Definition (Isomorphism): We call a type-1 operation $\phi: X \to Y$ an isomorphism iff. there is a type-1 operation $\psi: Y \to X$ such that

• $\psi\circ\phi=id_X$ and
• $\phi\circ\psi=id_Y$.

Let's see if my notion of isomorphism coincides with your type-2 operations:

• If $X,Y$ are topological spaces, then $\phi$ needs to be continuous, bijective and open.

  Note that you forgot "bijective" in your post. If $\phi: X \to Y$ is continuous, it's a type-1 operation for topological spaces. Since it's bijective we have $\psi: Y \to X$ as the inverse function. Does that $\psi$ fit my isomorphism definition? First, is it a type-1 operation at all? Yes, it is! Openness of $\phi$ implies continuity of $\psi$. Next: do we have those two equalities with $id_X$ and $id_Y$? Yes, since they are inverse functions by construction.

  So a type-2 operation for topological spaces is exactly a type-1 operation which happens to be an isomorphism as defined above.

• If $X,Y$ are vectorspaces, then $\phi$ needs to be linear and bijective.

  Left as an exercise for the reader.

You see, there's no need to specify what a type-2 operation is for top. spaces or vectorspaces. It's induced by the definition of the type-1 operation. And that's the case for almost all interesting structures!

To answer your question:

When is examining only one direction of a bijective map $\phi: X \to Y$ enough to categorize it as an isomorphism?

The classification as an isomorphism almost always exhibits an inverse $\psi$ as stated above. It's just the case that in some structures, we have theorems relating a property of $\phi$ to the existence of $\psi$:

• for ordinary functions solely on sets, bijectivity ensures existence of inverse $\psi$
• for groups, bijectivity ensures existence of inverse $\psi$
• for topological spaces, bijectivity + openness ensure existence of inverse $\psi$

(In all cases I assume that $\phi$ is already a type-1 operation.)

---

Categorical Takeaway

You see that independent of the mathematical field (group theory or topology), the notion of isomorphism corresponds to the very general definition I gave above. That's one driving point of category theory. There we define a category by specifying

• which objects it has (e.g. it contains all groups)
• and the type-1 operations (e.g. groups are connected via group homomorphisms).

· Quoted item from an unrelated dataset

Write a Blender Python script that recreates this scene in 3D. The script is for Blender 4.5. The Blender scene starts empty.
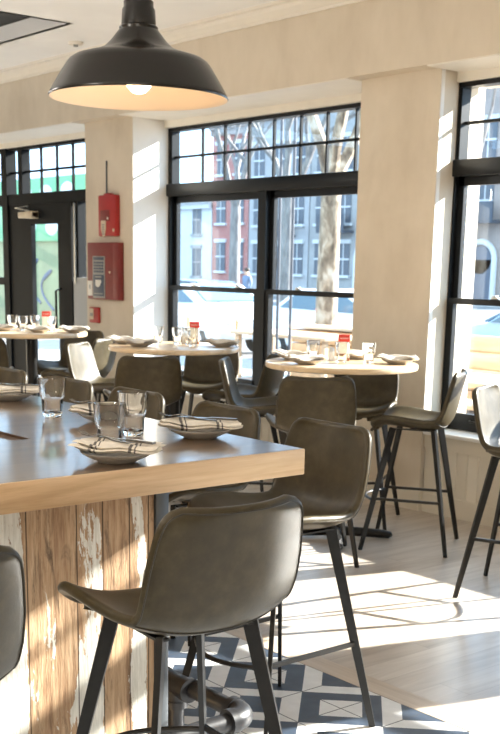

The type-1 operation is called morphism. The notion of isomorphism is then as follows for every category:

Definition (Isomorphism in Categories): In a given category a morphism $\phi: X \to Y$ is called an isomorphism iff. there is a morphism $\psi: Y \to X$ in the same category such that

• $\psi\circ\phi=id_X$ and
• $\phi\circ\psi=id_Y$.

Answer 2

In the first class, homomorphisms must respect operations defined on all inputs from $X$:

• For vector spaces: addition: $u+v=w\implies \phi(u)+\phi(v)=\phi(w)$ and $\alpha u=v\implies \alpha\phi(u)=\phi(v)$
• For groups: $ab=c\implies\phi(a)\phi(b)=\phi(c)$
• For metric spaces: $d(x,y)=r\implies d(\phi(x),\phi(y))=r$

More generally, $F(x_1,\ldots, x_m)=x\text{ or }=c\implies F(\phi(x_1),\ldots, \phi(x_m))=\phi(x)\text{ or }=c$. Then bijectivity of $\phi$ lets us conclude that the same property holds for the inverse map $\psi$: E.g., if $F(y_1,\ldots, y_n)=y$, then $F(\psi(y_1),\ldots, \psi(y_n))$ is some $x$ and it must be the case that $\phi(x)=y$, hence $x=\psi(y)$ as desired.

This does not work for e.g. topological spaces, even if we define an infinitary operation $F(x_1,\ldots)=1$ or $=0$ if $\{x_1,\ldots\}$ is open or not. For respecting this $F$ would not define morphisms of $\mathsf{Top}$ (i.e., continuous maps). Recall that these are rather defined in a contra-variant fashion, i.e., the preimages of open sets in $Y$ have to be open in $X$.